At least we’re not still calling it “the information superhighway.”Google

The World Wide Web turns 30 today — the perfect occasion for a Google Doodle.

We tend to use the terms “Web” and “Internet” pretty interchangeably these days (except that almost nobody actually calls it the Web anymore, and only a few style guides still capitalize “internet”). But they’re really two different things. The internet is the network of connections between computers, smartphones, and appliances like connected refrigerators and thermostats. The World Wide Web is an application, built using the hypertext transfer protocol (the familiar “http” in most Web addresses) to transfer data and the Hypertext Markup Language (HTML) code to create Web pages and content. It’s basically a user interface for the internet.

And on March 12, 1989, software engineer Tim Berners-Lee submitted a proposal that laid out the very basics of how that user interface would work. In the blandly-titled “Information Management: A Proposal,” Berners-Lee described a database using hypertext links to help researchers at the CERN nuclear physics laboratory in Switzerland share documents more easily. The system, which he dubbed “Mesh,” built on the work engineers and computer scientists at the Advanced Research Projects Agency (ARPA, now called the Defense Advanced Research Projects Agency or DARPA) and various universities had been developing since the 1960s, but made it much easier to use.
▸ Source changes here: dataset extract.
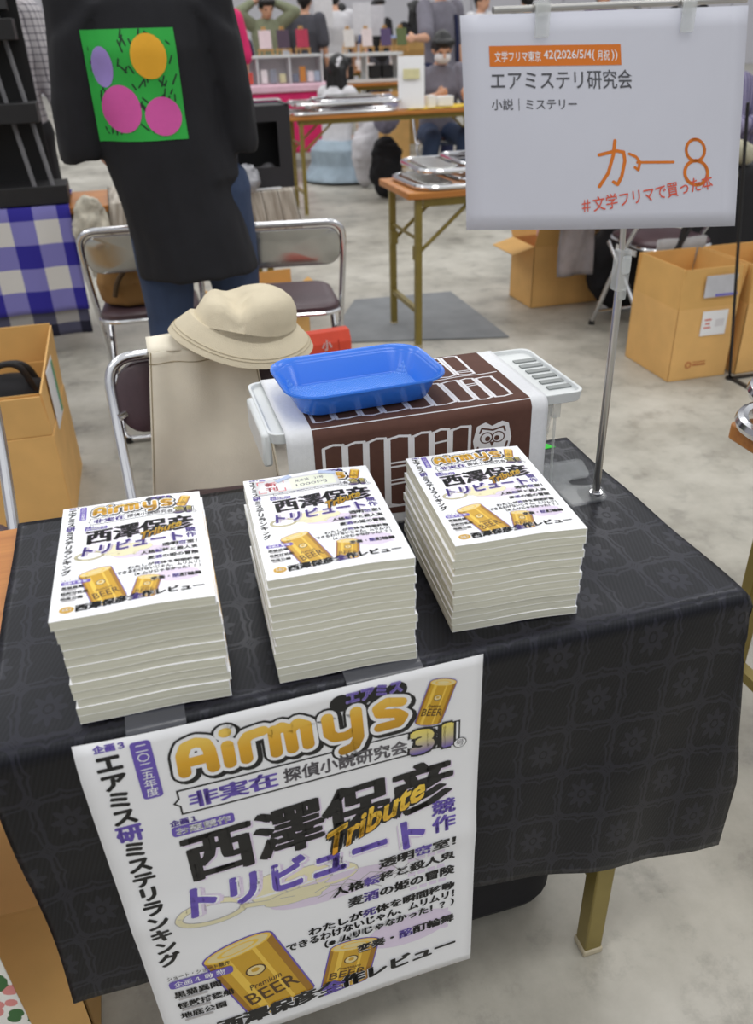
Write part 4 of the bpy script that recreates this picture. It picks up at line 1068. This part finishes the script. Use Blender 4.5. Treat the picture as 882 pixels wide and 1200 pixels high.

Berners-Lee spent the next two years developing HTTP, HTML, and the first Web browser and webpage editor, WorldWideWeb.app. By 1991, the Web had launched, making the internet a thing laypeople could easily figure out how to use. 30 years later, the World Wide Web has profoundly reshaped our culture; it’s such an ever-present part of modern life that it’s hard to break its impact down into specific terms. It’s changed how we communicate, how we shop, how we meet new people, how we learn, how we play, how we vote, and maybe even how we think and create.